I Know a Place
My friend Roy, a wildlife sculptor, sent me
a note from Banff , Alberta last week where he’s winding up an
artist-in-residence gig at the Fairmont Banff Springs. Our paths haven’t
crossed since Interstellar Rodeo last July; we have plans to take in the debut
of Roger Waters: The Wall in a
Cineplex at month’s end because Roy
is, in his words, ‘a Wall
connoisseur.’ His text, all thumbs, read: ‘Just had a Reuben (sandwich) at the Fairmont . Yours are
better. Second career?’
Sales of my new novel Duke Street Kings are either skyrocketing into double digits or
flaming out low on the horizon like a piece of Soviet space junk. Everything
depends upon perception, is that glass of dirty water half full? Scribbling two
long works of fiction has frankly cost me more in materials and time than I’ve
made in royalties. Advertising copywriting has been far more lucrative: ‘Pork
butt whole,’ I wrote that. ‘Master baker?’ That’s me too.
In bygone days when the Montreal Canadiens
absolutely ruled the National Hockey League retired players and coaches tended
to open drinking establishments. These places tended to be taverns that served only beer, and males. My favourite was Toe Blake’s at the corner of
Ste-Catherine and Guy. To wrap your head around a legend like Toe Blake, who
starred beside and then coached ‘Rocket’ Richard, imagine former Oiler Mark
Messier winning five Stanley Cups as an Edmonton
player and then being behind their bench to orchestrate five more. You can’t.
I remember Toe Blake’s being immense. The
walls were wood-paneled, maybe with maple.

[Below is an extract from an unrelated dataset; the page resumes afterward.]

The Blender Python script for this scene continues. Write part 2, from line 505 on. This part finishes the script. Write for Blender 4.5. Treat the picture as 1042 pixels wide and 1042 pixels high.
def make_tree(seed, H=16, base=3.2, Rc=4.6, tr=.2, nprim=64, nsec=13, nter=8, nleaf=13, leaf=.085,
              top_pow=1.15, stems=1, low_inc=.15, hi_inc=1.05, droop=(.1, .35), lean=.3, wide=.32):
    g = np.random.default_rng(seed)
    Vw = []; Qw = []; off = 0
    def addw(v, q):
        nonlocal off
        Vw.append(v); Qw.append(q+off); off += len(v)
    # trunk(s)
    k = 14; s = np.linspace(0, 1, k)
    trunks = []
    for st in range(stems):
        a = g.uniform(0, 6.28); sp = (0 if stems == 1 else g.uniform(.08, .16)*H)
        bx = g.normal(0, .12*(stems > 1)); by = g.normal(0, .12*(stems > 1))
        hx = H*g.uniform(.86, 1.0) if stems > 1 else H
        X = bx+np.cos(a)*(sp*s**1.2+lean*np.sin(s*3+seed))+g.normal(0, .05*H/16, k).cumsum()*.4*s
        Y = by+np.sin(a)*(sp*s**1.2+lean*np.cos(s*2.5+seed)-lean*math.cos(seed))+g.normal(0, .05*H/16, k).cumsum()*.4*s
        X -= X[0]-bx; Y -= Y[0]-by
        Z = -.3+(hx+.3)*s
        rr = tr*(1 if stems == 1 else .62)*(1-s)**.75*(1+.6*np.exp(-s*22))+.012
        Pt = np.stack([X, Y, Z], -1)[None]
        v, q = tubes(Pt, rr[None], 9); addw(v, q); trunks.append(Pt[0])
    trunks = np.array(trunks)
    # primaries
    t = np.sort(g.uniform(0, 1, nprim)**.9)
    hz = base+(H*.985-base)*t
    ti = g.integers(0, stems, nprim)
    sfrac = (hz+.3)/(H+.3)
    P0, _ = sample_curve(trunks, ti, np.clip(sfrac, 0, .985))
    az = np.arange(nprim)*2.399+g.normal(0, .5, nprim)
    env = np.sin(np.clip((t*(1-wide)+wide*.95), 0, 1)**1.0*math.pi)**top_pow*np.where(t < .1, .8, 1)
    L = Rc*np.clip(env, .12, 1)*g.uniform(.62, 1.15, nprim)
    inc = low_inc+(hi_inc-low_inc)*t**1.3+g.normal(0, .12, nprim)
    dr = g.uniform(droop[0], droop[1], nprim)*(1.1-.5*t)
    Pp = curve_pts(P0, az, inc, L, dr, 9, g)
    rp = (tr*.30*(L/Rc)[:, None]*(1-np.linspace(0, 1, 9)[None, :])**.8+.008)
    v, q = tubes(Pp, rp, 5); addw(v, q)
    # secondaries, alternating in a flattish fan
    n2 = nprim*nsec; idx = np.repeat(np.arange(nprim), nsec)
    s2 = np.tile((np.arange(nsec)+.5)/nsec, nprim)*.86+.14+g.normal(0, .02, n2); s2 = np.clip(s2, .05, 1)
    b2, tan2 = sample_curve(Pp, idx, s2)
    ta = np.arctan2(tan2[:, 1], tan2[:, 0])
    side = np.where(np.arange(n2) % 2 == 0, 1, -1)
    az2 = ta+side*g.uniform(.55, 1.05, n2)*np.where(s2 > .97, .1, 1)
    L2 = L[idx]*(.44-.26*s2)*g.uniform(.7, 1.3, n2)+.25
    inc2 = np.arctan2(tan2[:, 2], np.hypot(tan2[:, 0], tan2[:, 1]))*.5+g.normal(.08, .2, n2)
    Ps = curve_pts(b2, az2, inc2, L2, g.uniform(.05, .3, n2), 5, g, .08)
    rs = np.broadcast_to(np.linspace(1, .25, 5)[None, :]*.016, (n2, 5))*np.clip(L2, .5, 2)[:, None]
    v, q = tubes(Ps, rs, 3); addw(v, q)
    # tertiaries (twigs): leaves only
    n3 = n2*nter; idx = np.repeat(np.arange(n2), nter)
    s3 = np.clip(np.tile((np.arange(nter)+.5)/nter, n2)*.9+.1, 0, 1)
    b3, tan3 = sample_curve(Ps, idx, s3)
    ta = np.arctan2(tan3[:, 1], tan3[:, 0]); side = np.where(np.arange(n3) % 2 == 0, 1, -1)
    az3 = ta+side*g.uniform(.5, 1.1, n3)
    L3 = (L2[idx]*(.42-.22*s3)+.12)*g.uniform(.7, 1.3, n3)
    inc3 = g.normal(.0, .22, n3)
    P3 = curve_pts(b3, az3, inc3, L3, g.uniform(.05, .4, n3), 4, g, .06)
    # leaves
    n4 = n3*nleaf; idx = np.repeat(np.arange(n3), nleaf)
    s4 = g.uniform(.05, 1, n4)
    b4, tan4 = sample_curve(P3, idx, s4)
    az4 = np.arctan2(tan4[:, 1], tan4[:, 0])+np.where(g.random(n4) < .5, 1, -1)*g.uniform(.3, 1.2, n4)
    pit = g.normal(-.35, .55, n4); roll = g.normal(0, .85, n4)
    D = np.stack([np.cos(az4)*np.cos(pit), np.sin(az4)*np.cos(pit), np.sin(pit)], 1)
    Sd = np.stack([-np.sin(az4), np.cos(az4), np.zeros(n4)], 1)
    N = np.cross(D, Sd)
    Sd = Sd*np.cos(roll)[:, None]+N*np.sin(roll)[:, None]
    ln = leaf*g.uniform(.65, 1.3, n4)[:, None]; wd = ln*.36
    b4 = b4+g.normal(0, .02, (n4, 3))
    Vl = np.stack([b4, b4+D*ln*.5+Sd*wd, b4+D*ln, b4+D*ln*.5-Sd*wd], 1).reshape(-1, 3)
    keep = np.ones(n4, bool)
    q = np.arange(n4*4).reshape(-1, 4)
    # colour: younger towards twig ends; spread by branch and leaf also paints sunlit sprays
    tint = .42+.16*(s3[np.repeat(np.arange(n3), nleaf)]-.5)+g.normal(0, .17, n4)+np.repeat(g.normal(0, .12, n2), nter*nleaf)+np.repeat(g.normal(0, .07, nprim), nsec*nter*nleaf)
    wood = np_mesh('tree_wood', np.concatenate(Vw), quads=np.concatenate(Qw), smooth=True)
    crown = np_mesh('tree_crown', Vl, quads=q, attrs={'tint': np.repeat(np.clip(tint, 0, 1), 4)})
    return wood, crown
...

Hockey player caricatures, similar
to the backsides of cards, hung high up making the ‘fun facts’ difficult to
read through the rich, grey-blue clouds of tobacco smoke. Toe Blake’s was a Habs
shrine without pretense. In those days breweries didn’t festoon a joint with
branding pennants and posters. I lived nearby, I went to school nearby and I
worked nearby. Most of my disposable income went toward record albums,
newspapers, magazines, paperback novels, cigarettes and beer. Eating was an
afterthought but I could always afford to eat well at Toe Blake’s.
There, I sometimes bumped into one of my
Concordia Can Lit profs. He always wore a black leather sports jacket, similar
to Bryan Ferry’s on the cover of 1978’s The
Bride Stripped Bare. Although he did not appreciate my attitude as one of
his students, he did allow that I had the talent and the potential to become a
writer. (The questions for the 2015 bathroom mirror are: How much (talent) have
I squandered over the past 35 years? And, is there anymore left?) Then again,
he never said I’d be a successful
writer - they don’t teach you that over a beer off campus.
Duke
Street Kings is a story about a group of
ex-Montrealers who reunite in Calgary .
Most of the action, such as it is, takes place in a pub. The fictional Duke St.
Tavern is a hybrid of memory and experience; there were three pubs in Calgary ’s Kensington
neighbourhood I used to frequent. Each one had a unique quality which I
embraced, but none of them constituted the Platonic ideal of pub perfection.
Nor were any of them in my old hometown where former hockey players really know
how to do up a beer joint and serve proper food like a decent medium fat smoked
meat sandwich. In a sense I wrote about the type of pub I would open if I had
the money, the know-how and the wherewithal.